She was a photographer and painter, having studied at the Art Students League and Cooper Union. These were perhaps her two most abiding passions, and she continued to engage in them after buying a house in Springs in 1981.
Beryl Bernstein was born on March 2, 1926, in Brooklyn, one of two children of Barney Bernstein and the former Sade Kossove, Russian immigrants. Her father changed the name in 1937 to Berney; Ms. Berney changed it to Bernay as a young adult. She grew up in New Jersey and later lived in the West Village in Manhattan. Once she was old enough, Ms. Bernay attended the University of Pennsylvania. Later on, she would take graduate anthropology courses with Margaret Mead at Columbia University, which would lead to yet another adventure. She studied acting in Manhattan with Uta Hagen and Herbert Berghof, appearing on Broadway in Junior Miss in 1943, Tonight in Samarkand in 1955, and in 1957 as the narrator in The Dancers of Bali. A gregarious person, she apparently invited the whole cast to her West Village loft parties, where, according to her niece, she taught them to use chopsticks. She also appeared in a Paris production in 1955 of Thornton Wilder's The Skin of Our Teeth with Mary Martin, George Abbott, and Helen Hayes. Stateside she appeared on television on such programs as "The Philco Television Playhouse, Robert Montgomery Presents, The Red Buttons Show, Westinghouse Theatre, and General Electric Theatre. In East Hampton, she appeared at Guild Hall's John Drew Theater and also, relatively recently, at the Bay Street Theater in Sag Harbor. While acting in Paris, she fell in love with the city, and, when she went to meet her painting idol, Picasso, and Marc Chagall in the South of France, her article about them helped her get photography assignments as well, which led to photographs of Bertolt Brecht, Maurice Chevalier, and James Baldwin, as well as a visit to Roberto Rossellini and Ingrid Bergman in Rome, who invited her to their villa, where she was given an exclusive interview.
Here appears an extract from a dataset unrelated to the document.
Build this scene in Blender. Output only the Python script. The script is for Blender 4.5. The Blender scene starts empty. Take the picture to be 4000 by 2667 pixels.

In the early 1960s, Ms. Bernay created an award-winning multicultural children's show produced by the United Nations Children's Fund, All Join Hands, perhaps even prefiguring Fred Rogers and his own long-running television program. For two years she and her two puppet co-hosts, Ms. Bookworm and Doodle the Travel Bug, narrated the show, which highlighted different countries through their art, dance, and music. In the audience were the children of U.N. delegates, and even U.N. Secretary-General U Thant watched it regularly with his grandchildren.
She had a photography assignment in 1964 on location in Bali for Holiday magazine. She also met President Sukarno in Jakarta, Indonesia, where she covered the political upheaval and attempted coup as one of the only overseas female journalists at the time. Her paintings and photography have been exhibited all over the world, as well as locally at Guild Hall and Ashawagh Hall. In June 2019, Elena Prohaska Glinn, an art appraiser, and other East Hampton artist friends of Ms. Bernay's displayed her paintings, watercolors, drawings, photographs, and, what Ms. Prohaska Glinn called a vast, eclectic, international collection of decorative carvings, Indonesian puppets, tribal trinkets, and fascinating artsy clothes, at Ms. Bernay's Springs studio. She was beautiful, talented, oh so smart, and could be maddening as she would fight you all the way,” Ms. Prohaska Glinn said.